## What the task asks:
Return all lines with the word "picture" in them.

## Excerpted data:

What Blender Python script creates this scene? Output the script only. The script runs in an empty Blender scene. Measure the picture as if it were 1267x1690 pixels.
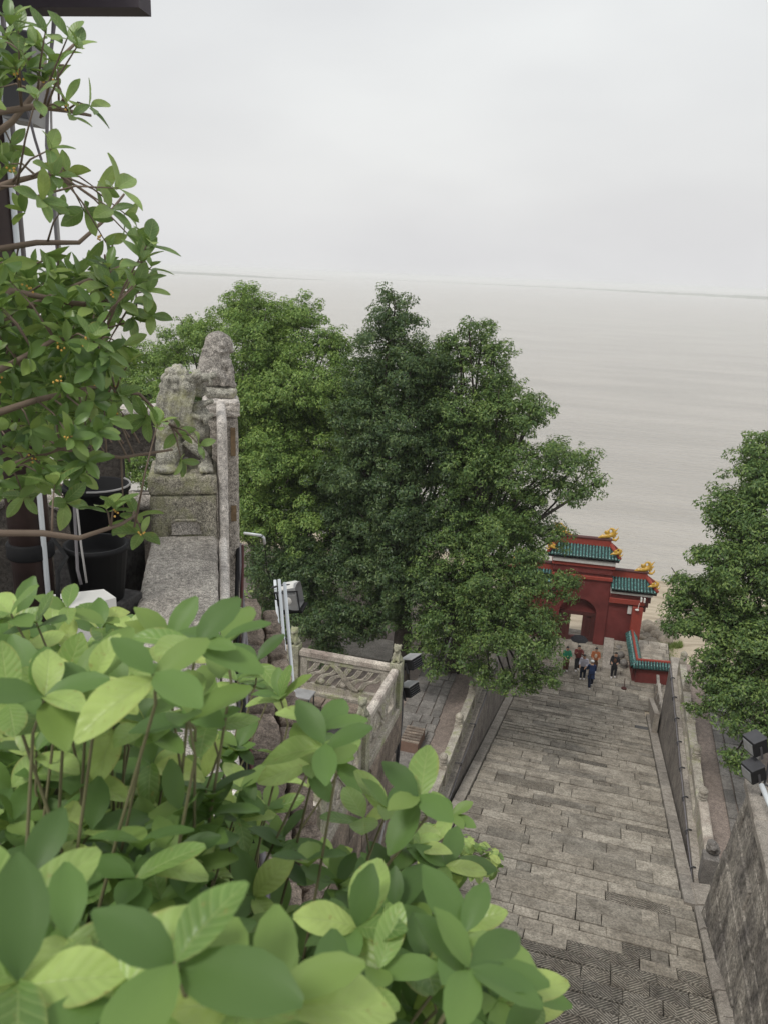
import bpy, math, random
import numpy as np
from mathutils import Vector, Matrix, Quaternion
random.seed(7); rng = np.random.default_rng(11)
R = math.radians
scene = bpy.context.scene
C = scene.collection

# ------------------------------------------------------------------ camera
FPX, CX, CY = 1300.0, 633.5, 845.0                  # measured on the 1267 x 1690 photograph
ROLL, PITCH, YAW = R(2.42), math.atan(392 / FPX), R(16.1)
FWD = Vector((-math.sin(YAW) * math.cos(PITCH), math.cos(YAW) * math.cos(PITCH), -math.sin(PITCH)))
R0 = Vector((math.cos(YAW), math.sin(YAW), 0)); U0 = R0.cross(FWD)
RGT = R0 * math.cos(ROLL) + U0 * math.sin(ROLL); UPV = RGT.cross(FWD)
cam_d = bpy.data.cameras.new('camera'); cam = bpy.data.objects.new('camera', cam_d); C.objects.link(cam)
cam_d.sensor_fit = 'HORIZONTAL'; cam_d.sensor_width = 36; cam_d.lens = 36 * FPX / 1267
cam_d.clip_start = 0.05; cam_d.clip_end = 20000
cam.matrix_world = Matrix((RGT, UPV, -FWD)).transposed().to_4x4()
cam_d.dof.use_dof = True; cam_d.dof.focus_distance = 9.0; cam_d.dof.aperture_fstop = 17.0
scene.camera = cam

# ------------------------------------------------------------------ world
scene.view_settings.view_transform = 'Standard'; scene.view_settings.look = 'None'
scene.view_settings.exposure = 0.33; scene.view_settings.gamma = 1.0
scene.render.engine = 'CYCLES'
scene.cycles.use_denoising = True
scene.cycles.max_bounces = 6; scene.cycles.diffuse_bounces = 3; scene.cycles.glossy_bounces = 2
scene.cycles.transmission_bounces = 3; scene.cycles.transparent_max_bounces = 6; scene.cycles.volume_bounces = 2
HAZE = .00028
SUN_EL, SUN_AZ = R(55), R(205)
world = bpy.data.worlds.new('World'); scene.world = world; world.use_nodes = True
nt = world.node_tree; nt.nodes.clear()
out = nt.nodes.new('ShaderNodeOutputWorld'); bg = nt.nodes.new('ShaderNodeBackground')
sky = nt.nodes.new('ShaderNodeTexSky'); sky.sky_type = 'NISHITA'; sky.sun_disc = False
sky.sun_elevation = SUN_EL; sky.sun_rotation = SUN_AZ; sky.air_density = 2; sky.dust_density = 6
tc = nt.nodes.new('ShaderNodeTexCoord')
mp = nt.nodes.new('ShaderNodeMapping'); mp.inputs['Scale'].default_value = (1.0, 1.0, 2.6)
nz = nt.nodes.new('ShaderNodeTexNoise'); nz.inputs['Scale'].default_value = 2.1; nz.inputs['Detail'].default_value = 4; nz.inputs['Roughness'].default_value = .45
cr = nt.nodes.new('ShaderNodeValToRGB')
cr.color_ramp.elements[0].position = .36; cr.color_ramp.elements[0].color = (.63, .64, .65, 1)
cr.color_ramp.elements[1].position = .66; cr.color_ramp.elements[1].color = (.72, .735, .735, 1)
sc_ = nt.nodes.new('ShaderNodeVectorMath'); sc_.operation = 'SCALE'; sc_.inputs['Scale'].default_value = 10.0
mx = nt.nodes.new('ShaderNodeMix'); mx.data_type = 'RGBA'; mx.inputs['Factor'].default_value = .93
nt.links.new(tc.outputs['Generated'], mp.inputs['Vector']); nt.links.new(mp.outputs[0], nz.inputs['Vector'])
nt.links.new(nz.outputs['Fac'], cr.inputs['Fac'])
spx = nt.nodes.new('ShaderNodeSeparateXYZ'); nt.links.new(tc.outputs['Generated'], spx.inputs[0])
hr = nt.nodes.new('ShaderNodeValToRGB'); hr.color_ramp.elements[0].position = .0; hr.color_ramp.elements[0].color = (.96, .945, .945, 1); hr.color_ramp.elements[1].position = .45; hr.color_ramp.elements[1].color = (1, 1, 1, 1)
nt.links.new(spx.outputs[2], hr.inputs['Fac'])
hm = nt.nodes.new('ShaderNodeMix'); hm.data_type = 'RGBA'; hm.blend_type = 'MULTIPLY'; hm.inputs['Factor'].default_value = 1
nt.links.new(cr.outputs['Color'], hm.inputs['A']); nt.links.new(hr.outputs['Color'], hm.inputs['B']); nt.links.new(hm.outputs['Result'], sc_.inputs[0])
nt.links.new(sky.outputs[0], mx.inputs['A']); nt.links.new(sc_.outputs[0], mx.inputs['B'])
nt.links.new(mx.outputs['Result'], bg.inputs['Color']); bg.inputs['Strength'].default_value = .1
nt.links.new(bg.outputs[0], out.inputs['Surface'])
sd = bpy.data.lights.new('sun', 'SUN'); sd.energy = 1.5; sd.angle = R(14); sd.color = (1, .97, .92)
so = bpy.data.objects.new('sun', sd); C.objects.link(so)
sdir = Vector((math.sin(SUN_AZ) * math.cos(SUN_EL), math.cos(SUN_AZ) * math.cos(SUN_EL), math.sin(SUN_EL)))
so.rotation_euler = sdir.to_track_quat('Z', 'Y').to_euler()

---

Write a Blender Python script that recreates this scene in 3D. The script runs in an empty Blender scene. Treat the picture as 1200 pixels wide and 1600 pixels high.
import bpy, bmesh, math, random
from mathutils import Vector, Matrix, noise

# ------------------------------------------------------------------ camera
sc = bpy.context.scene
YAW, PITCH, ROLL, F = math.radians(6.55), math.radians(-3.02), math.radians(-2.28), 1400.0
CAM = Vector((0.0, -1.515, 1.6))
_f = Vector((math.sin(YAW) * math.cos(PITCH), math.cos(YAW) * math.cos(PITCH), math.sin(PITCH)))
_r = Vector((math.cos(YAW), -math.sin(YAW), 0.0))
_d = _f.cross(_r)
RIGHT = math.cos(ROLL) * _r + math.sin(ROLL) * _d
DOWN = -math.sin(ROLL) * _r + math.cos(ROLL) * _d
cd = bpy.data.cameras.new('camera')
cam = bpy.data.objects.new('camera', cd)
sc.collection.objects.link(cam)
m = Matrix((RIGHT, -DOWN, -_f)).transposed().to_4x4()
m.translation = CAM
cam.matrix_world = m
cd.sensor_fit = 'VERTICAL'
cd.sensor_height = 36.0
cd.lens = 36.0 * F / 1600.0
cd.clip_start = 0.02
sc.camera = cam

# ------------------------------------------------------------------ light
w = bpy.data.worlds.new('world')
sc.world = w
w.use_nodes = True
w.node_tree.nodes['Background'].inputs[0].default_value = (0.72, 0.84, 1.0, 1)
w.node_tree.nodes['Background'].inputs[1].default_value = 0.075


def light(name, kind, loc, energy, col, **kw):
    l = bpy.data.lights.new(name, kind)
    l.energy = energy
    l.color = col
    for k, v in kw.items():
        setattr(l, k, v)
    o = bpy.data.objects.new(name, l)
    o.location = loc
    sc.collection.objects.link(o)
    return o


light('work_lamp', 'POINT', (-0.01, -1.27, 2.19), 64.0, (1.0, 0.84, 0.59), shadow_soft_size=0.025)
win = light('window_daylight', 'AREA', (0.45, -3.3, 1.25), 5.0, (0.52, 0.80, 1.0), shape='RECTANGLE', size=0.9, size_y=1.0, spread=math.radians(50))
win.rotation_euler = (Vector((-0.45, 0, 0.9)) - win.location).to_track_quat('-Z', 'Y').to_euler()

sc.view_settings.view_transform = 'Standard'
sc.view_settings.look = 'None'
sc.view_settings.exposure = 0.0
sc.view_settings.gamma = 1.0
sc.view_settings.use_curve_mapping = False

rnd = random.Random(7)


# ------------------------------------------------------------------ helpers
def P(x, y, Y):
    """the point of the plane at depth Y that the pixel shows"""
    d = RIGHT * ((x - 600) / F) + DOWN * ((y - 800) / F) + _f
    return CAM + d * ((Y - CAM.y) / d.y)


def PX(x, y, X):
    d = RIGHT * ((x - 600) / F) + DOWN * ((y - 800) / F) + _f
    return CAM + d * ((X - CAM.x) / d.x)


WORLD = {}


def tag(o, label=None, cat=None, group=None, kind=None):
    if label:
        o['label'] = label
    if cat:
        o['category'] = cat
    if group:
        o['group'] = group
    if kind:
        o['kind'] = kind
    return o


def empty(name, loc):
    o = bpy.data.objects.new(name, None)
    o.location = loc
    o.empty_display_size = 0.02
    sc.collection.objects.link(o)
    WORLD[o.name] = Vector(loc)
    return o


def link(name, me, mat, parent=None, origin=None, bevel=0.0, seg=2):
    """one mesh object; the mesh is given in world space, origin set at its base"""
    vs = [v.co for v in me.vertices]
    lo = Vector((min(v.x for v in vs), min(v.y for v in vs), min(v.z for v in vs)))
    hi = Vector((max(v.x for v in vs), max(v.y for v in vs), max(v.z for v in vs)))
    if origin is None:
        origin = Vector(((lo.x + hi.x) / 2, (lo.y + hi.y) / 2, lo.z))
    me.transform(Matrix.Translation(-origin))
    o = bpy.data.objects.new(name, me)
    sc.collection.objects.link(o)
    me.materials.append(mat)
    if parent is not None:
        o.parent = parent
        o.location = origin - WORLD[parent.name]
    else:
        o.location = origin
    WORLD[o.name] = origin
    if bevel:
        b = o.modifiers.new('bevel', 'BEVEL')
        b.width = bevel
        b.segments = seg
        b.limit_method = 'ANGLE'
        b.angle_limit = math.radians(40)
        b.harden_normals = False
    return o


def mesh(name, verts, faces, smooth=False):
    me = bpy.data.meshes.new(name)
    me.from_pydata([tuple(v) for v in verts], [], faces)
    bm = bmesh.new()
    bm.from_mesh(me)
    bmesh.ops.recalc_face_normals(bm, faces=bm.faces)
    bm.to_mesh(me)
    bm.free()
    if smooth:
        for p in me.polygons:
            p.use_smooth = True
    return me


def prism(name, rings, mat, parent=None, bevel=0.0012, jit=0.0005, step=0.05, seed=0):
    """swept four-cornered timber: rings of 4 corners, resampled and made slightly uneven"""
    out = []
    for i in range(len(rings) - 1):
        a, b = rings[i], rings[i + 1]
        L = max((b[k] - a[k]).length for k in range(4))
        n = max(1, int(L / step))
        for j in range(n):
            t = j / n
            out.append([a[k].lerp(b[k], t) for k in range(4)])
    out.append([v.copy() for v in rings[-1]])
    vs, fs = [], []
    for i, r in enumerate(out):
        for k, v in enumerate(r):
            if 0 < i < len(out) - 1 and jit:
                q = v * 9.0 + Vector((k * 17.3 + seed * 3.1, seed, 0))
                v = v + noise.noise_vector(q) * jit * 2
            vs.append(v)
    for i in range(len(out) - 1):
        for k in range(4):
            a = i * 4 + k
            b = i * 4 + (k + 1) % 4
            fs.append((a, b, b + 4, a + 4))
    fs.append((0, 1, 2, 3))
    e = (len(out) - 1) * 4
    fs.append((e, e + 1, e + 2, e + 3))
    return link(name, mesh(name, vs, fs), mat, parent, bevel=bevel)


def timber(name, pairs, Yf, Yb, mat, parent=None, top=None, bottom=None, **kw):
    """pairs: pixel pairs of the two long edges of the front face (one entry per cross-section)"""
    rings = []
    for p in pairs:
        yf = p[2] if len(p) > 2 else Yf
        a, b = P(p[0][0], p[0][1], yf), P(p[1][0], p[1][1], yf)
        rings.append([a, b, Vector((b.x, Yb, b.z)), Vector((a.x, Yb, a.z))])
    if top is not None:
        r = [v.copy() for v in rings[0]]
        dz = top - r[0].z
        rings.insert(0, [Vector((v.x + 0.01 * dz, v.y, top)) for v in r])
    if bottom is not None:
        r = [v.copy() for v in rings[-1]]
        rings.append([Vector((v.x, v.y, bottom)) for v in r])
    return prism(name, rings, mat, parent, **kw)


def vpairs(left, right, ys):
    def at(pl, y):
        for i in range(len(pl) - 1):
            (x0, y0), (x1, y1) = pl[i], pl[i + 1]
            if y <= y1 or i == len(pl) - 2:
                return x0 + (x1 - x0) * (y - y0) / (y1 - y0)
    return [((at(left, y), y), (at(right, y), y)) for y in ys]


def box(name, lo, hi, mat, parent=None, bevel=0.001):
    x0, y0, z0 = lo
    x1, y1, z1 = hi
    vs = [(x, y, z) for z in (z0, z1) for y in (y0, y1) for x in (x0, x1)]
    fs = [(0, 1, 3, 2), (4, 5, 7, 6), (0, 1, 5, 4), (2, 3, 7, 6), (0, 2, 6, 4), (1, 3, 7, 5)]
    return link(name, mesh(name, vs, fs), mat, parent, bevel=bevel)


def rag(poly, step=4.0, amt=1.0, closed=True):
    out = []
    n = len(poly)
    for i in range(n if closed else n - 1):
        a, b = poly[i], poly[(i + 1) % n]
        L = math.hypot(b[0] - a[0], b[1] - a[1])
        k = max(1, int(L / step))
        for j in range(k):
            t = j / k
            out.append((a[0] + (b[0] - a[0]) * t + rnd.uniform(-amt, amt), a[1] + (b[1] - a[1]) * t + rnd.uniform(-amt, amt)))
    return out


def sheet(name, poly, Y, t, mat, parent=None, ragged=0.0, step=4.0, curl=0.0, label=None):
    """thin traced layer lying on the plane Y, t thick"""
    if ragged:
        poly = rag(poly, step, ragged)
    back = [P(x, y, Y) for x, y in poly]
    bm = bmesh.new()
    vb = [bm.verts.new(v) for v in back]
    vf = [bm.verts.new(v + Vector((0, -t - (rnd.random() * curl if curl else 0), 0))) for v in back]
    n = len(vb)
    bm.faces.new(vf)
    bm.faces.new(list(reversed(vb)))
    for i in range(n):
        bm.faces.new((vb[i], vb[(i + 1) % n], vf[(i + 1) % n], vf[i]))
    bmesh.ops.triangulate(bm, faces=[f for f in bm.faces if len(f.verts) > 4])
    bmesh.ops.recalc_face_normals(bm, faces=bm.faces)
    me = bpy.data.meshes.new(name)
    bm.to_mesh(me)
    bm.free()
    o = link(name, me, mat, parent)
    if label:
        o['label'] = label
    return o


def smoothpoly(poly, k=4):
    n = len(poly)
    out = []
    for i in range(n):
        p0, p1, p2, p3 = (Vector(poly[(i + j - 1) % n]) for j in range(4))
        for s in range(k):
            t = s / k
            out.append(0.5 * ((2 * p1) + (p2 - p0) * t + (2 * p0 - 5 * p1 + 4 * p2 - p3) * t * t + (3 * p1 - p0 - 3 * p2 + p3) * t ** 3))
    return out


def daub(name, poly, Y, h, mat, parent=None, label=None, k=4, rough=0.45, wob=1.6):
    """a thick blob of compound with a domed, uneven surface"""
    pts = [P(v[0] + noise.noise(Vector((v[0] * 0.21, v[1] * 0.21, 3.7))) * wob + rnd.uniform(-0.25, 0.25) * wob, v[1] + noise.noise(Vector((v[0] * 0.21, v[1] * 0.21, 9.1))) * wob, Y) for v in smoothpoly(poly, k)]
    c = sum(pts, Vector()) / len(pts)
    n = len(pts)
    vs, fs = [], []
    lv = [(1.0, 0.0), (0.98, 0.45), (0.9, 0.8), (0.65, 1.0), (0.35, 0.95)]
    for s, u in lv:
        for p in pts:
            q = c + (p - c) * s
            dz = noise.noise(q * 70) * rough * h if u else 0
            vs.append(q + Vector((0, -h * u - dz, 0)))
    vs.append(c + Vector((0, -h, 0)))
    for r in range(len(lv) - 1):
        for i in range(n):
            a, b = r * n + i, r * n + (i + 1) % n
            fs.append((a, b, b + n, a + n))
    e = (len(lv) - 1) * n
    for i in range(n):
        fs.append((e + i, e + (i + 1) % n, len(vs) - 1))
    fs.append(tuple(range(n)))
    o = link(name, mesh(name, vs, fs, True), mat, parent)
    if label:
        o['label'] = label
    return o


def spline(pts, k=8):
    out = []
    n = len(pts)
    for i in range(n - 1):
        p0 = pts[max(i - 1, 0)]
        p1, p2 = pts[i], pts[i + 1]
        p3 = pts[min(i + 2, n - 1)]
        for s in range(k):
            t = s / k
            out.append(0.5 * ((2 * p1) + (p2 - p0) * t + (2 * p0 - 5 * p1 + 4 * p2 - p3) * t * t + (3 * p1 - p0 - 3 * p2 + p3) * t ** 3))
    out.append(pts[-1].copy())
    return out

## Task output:
What Blender Python script creates this scene? Output the script only. The script runs in an empty Blender scene. Measure the picture as if it were 1267x1690 pixels.
Write a Blender Python script that recreates this scene in 3D. The script runs in an empty Blender scene. Treat the picture as 1200 pixels wide and 1600 pixels high.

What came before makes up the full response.